◆ **Task objective**
Write out the opening lines of the data word for word, up to and including the line with "import numpy as np", and leave every picture and every later line out.

◆ **Data shown**
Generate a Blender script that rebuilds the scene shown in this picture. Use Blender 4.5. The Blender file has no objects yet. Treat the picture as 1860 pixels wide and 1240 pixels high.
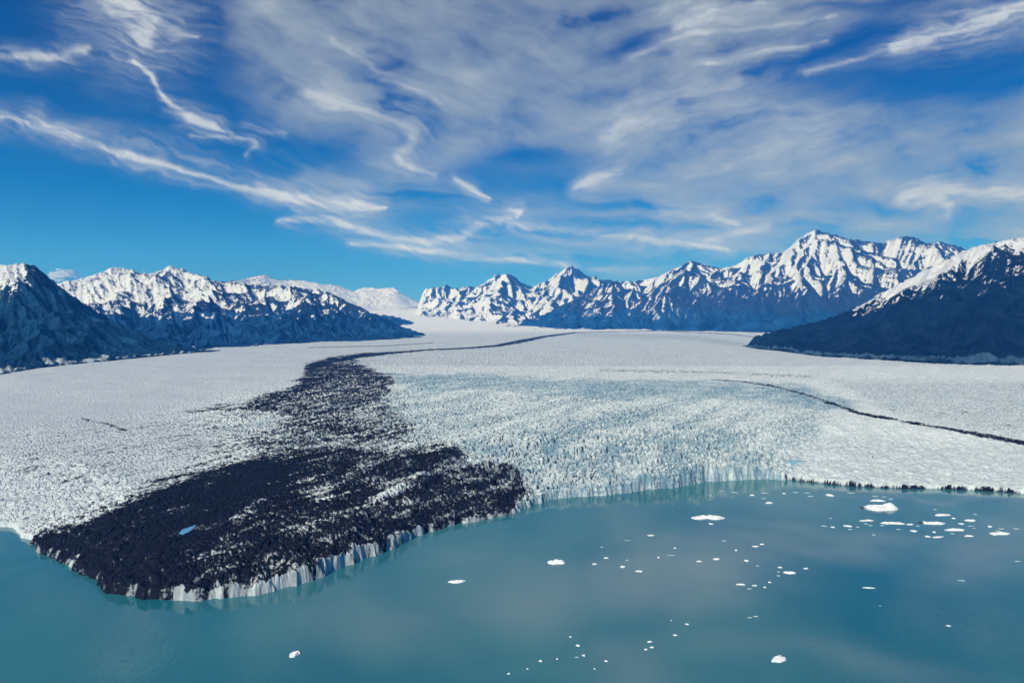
import bpy, math, random
import numpy as np

# ------------------------------------------------------------------ camera
CAM_H = 250.0            # metres above the lake
FOC, CX, HOR = 1240.0, 930.0, 585.0     # survey constants: bearing (px) and dip (py) of the photograph
scene = bpy.context.scene
col = scene.collection
cam_d = bpy.data.cameras.new("camera")
cam = bpy.data.objects.new("camera", cam_d)
col.objects.link(cam)
cam.location = (0, 0, CAM_H)
cam.rotation_euler = (math.radians(90), 0, 0)
cam_d.lens = 24.0
cam_d.sensor_width = 36.0
cam_d.shift_y = -35.0 / 1860.0
cam_d.clip_start = 1.0
cam_d.clip_end = 200000.0
scene.camera = cam

# ------------------------------------------------------------------ sky, sun, exposure
SUN_EL, SUN_AZ = math.radians(31), math.radians(211)      # azimuth clockwise from the view direction (+Y)
SKY_STRENGTH, SUN_STRENGTH = 0.11, 4.3
world = bpy.data.worlds.new("World")
scene.world = world
world.use_nodes = True
wn, wl = world.node_tree.nodes, world.node_tree.links
wn.clear()
wo = wn.new('ShaderNodeOutputWorld')
bg = wn.new('ShaderNodeBackground')
sk = wn.new('ShaderNodeTexSky')
sk.sky_type = 'NISHITA'
sk.sun_disc = False
sk.sun_elevation = SUN_EL
sk.sun_rotation = SUN_AZ
sk.altitude = 1200
sk.air_density = 1.0
sk.dust_density = 0.3
sk.ozone_density = 4.0
tint = wn.new('ShaderNodeMix')
tint.data_type = 'RGBA'
tint.blend_type = 'MULTIPLY'
tint.inputs[0].default_value = 1.0
wl.new(sk.outputs[0], tint.inputs[6])
wtc = wn.new('ShaderNodeTexCoord'); wsx = wn.new('ShaderNodeSeparateXYZ'); wrp = wn.new('ShaderNodeValToRGB')
wl.new(wtc.outputs['Generated'], wsx.inputs[0]); wl.new(wsx.outputs[2], wrp.inputs[0])
we = wrp.color_ramp.elements
we[0].position, we[0].color = 0.03, (0.16, 0.40, 0.66, 1)
we[1].position, we[1].color = 0.40, (0.0, 0.18, 0.48, 1)
e_ = we.new(0.17); e_.color = (0.008, 0.31, 0.60, 1)
wl.new(wrp.outputs[0], tint.inputs[7])
wl.new(tint.outputs[2], bg.inputs[0])
bg.inputs[1].default_value = SKY_STRENGTH
wl.new(bg.outputs[0], wo.inputs[0])

sun_d = bpy.data.lights.new("sun", 'SUN')
sun_d.energy = SUN_STRENGTH
sun_d.angle = math.radians(0.5)
sun_d.color = (0.97, 0.985, 0.96)
sun = bpy.data.objects.new("sun", sun_d)
col.objects.link(sun)
sun.rotation_euler = (math.radians(90) - SUN_EL, 0, math.pi - SUN_AZ)
scene.view_settings.view_transform = 'Standard'
scene.view_settings.look = 'None'
scene.view_settings.exposure = 0.0
scene.view_settings.gamma = 1.0
scene.render.engine = 'CYCLES'
scene.cycles.use_denoising = True
scene.cycles.denoising_input_passes = 'RGB_ALBEDO_NORMAL'
scene.cycles.denoising_prefilter = 'ACCURATE'
scene.cycles.volume_bounces = 2
scene.cycles.max_bounces = 6
scene.cycles.diffuse_bounces = 2
scene.cycles.transparent_max_bounces = 8
scene.cycles.volume_max_steps = 64

# ------------------------------------------------------------------ helpers
def tag(o, label=None, cat=None, group=None, kind=None):
    if label: o['label'] = label
    if cat: o['category'] = cat
    if group: o['group'] = group
    if kind: o['kind'] = kind
    return o

def _h(ix, iy, seed):
    h = (ix.astype(np.int64) * 374761393 + iy.astype(np.int64) * 668265263 + seed * 974634777) & 0xFFFFFFFF
    h = ((h ^ (h >> 13)) * 1274126177) & 0xFFFFFFFF
    h = ((h ^ (h >> 16)) * 2246822519) & 0xFFFFFFFF
    return (h ^ (h >> 15)) & 0xFFFFFFFF

def perlin(x, y, seed=0):
    x0 = np.floor(x); y0 = np.floor(y)
    fx = x - x0; fy = y - y0
    u = fx * fx * fx * (fx * (fx * 6 - 15) + 10)
    v = fy * fy * fy * (fy * (fy * 6 - 15) + 10)
    def g(dx, dy):
        a = _h(x0 + dx, y0 + dy, seed).astype(np.float64) * (2 * math.pi / 4294967296.0)
        return np.cos(a) * (fx - dx) + np.sin(a) * (fy - dy)
    a = g(0, 0); b = g(1, 0); c = g(0, 1); d = g(1, 1)
    return ((a * (1 - u) + b * u) * (1 - v) + (c * (1 - u) + d * u) * v) * 1.45

def fbm(x, y, o=4, seed=0, gain=0.5, lac=2.03):
    s = 0; a = 1; n = 0
    for i in range(o):
        s = s + a * perlin(x, y, seed + i * 17); n += a
        x = x * lac + 3.7; y = y * lac - 1.3; a *= gain
    return s / n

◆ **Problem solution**
Generate a Blender script that rebuilds the scene shown in this picture. Use Blender 4.5. The Blender file has no objects yet. Treat the picture as 1860 pixels wide and 1240 pixels high.
import bpy, math, random
import numpy as np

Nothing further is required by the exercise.